I Would Go Where the Jobs Are

Bloomberg does a ranking of where one should go if he is unemployed.  Before we go to their ranking criteria, lets think about what criteria I would recommend to someone:

  1. Go where the jobs are.  Duh.  Pay particular attention to where there are jobs that match your skills, but in general a rising tide will lift all boats (e.g. you don't just have to be an oil field worker to find opportunity in North Dakota, they are paying a fortune for waitresses and retail clerks to handle the new demand).
  2. Look at pay for your skills vs. cost of living.  Manhattan may pay the most for waitresses but living costs there are insane.  You can get good work in Vail, Colorado over the winter but good luck finding a low cost place to live anywhere nearby.
  3. Think about tax rates.  You may be exempt now, but hopefully as things get better you will care about income tax rates, and if you are unemployed you certainly are going to care about sales tax rates

OK, so let's look at Bloomberg's ranking criteria.  They also have three:

  1. Unemployment rate.  So far so good.  Go where the jobs are.
  2. State unemployment payment rates.  Seriously, their criteria is not cost of living or average payments for new workers, but how much one can extract from the government for NOT working?  But OK, this still makes some sense  (though there are a lot of barriers to crossing state lines for a better unemployment deal).
  3. Income inequality.  WTF?  What in heavens name does this have to do with unemployed people and how easily they can improve themselves.  Is this psychological -- ie you will feel worse about being unemployed if there are a lot of rich people around?  The average unemployed American is a service worker (if you are a skilled manufacturing worker, say a machine operator, and can't find work, you are in a minority).  Rich people drive demand for service workers.


  1. bigmaq1980:

    Income inequality = victim-hood mentality. It is shorthand by the left to say that there is something wrong and that the system is working against the victim.

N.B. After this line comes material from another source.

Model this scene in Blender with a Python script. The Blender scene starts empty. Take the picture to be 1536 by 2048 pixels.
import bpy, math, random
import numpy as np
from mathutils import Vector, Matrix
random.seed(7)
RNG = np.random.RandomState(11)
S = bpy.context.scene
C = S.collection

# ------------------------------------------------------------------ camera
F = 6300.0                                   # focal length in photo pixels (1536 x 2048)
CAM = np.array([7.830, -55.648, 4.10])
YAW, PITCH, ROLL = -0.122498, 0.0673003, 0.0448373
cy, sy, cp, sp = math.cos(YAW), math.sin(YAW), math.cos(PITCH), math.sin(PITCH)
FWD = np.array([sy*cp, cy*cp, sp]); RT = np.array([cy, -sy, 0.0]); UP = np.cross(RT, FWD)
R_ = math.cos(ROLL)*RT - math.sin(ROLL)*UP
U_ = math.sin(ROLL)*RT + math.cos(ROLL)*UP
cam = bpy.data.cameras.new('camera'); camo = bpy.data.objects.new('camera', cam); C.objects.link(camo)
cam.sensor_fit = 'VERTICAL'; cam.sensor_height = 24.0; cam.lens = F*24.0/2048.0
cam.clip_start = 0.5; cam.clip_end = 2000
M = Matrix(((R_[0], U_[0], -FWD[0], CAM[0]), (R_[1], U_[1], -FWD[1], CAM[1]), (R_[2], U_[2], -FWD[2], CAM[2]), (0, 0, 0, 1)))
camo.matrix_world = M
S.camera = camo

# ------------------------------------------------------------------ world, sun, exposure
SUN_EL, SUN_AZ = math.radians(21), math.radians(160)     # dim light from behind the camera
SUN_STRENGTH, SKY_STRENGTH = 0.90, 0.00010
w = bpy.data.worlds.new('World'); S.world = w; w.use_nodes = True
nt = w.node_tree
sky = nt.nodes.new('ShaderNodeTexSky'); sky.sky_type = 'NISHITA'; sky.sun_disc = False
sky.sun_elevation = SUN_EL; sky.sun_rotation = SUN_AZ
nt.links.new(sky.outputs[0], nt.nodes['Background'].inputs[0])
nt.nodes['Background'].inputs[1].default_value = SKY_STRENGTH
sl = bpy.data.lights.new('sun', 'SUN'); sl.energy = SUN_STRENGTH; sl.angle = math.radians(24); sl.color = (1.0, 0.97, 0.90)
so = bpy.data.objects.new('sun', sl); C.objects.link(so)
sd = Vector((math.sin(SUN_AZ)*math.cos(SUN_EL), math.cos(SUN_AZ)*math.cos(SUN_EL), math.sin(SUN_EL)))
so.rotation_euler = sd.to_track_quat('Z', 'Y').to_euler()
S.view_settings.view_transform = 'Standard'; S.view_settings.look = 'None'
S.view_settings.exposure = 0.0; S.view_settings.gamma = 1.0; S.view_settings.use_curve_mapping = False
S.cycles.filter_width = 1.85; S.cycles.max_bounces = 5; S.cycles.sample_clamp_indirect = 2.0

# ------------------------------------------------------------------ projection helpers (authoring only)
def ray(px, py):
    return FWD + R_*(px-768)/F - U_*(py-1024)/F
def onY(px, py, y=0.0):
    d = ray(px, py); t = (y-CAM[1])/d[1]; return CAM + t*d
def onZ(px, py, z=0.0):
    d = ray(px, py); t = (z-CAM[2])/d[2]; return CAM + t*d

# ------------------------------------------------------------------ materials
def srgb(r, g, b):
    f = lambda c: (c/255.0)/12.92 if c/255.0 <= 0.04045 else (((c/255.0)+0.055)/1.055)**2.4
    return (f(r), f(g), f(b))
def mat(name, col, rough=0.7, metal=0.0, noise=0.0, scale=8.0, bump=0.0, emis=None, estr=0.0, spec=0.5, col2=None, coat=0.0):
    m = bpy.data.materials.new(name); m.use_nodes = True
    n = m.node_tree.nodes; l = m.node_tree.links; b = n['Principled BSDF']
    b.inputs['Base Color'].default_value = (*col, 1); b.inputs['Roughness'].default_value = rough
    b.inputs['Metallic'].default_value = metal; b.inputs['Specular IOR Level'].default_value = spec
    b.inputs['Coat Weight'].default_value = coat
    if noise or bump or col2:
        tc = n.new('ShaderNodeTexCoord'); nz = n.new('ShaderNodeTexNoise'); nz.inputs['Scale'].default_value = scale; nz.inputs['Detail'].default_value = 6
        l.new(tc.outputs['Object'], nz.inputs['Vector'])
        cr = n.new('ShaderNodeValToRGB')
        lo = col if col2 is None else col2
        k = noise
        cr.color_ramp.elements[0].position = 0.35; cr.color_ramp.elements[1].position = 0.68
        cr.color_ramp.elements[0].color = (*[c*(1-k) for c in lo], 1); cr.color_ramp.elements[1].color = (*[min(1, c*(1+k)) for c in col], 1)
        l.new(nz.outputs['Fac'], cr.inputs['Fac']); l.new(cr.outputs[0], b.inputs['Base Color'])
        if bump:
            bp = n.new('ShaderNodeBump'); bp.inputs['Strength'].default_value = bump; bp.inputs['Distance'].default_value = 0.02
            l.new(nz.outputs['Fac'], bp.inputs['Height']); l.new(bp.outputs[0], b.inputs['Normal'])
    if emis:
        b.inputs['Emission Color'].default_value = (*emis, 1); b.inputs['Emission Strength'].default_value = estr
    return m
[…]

    Cost of living is a huge factor. I lived in a smaller city about 1-1.5 hrs drive to the center of a major metropolitan area (driving, but there was also public transportation available). There is a large "poor area" of that city. Housing was as or more expensive in that area, crime was higher, public schooling was much worse than the city I lived in. All these roll into the "cost" of living there. If all I could do was "a job at McDonald's", why not move to the smaller city where these costs were much lower? Surely much of their "possessions" are either minimal and quite movable or not worth moving. Not sure why people feel content to stay put in such awful circumstances and not seeming to bother to look around for something better...at least in the U.S..

  2. Russ R.:

    I no longer call it "income inequality".

    I prefer the term "socio-economic diversity".

  3. davesmith001:

    I might be really stretching here, and this is not what Bloomberg was thinking, but high unemployment compensation might make it easier for someone to find a job if they wanted one since you'd have less competition. This would be a mildly interesting study that would be very difficult to do well.

  4. Matt Landry:

    "Income inequality" is actually a decent statistical proxy for your issue #2. The more income inequality an area has, the more likely a relatively low-paid worker is going to be competing for housing and other local essentials against people with an order of magnitude more cash at their disposal. Whereas if the local job market pays in a narrower band, it's more likely that any employed person with reasonably frugal habits can afford to live there.

  5. What the...:

    I'll second this as that was my initial thought as what useful thing could "income inequality" be a proxy for. It would make sense to use a more direct measure like cost of living or something though, instead of an indirect measure. But then Bberg wouldn't get the search hits on "income inequality" that they get here ...

  6. BGThree:

    A lot of people can't move where the jobs are because due to perverse government incentives favoring home ownership, they are tied down to a house. A 3.5% mortgage, various acronym tax credits, and the mortgage interest deduction shouldn't be the "American Dream" that government subsidizes at the cost of a mobile labor force that rents.

  7. James H:

    I would think that you'd want to go where the "income inequality" is, probably more opportunity for advancement. North Korea has done very well at maintaining income equality, though, so maybe that would be a good model (except for those connected to the ruling class, of course).

  8. nnu-16121:

    There are some dying cities where that is the case, but many others where a quick zillow search on the property will show that rental income from the house should far exceed the mortgage+taxes+maintenance+lost of mortgage deduction. Price the rent at 20% below market and you will have responsible adults lining up to live in your fine former home.

  9. Scott Grannis:

    Bloomberg takes a reliably leftist view on almost all issues these days. Their news reporting is hopelessly left-biased.

  10. Cappman:

    I've been in the RV industry since 1995 in both Oregon and Utah. The economic downturn had a huge impact on the industry. After becoming unemployed, I moved to Florida from Utah because of the huge amount of snowbird activity here. I got a job on the second day! Plus no state income taxes and the weather is a whole lot better.

  11. Don:

    I was trying to find something mocking to say about this, but it seems Bloomberg has got that angle covered. Words fail me.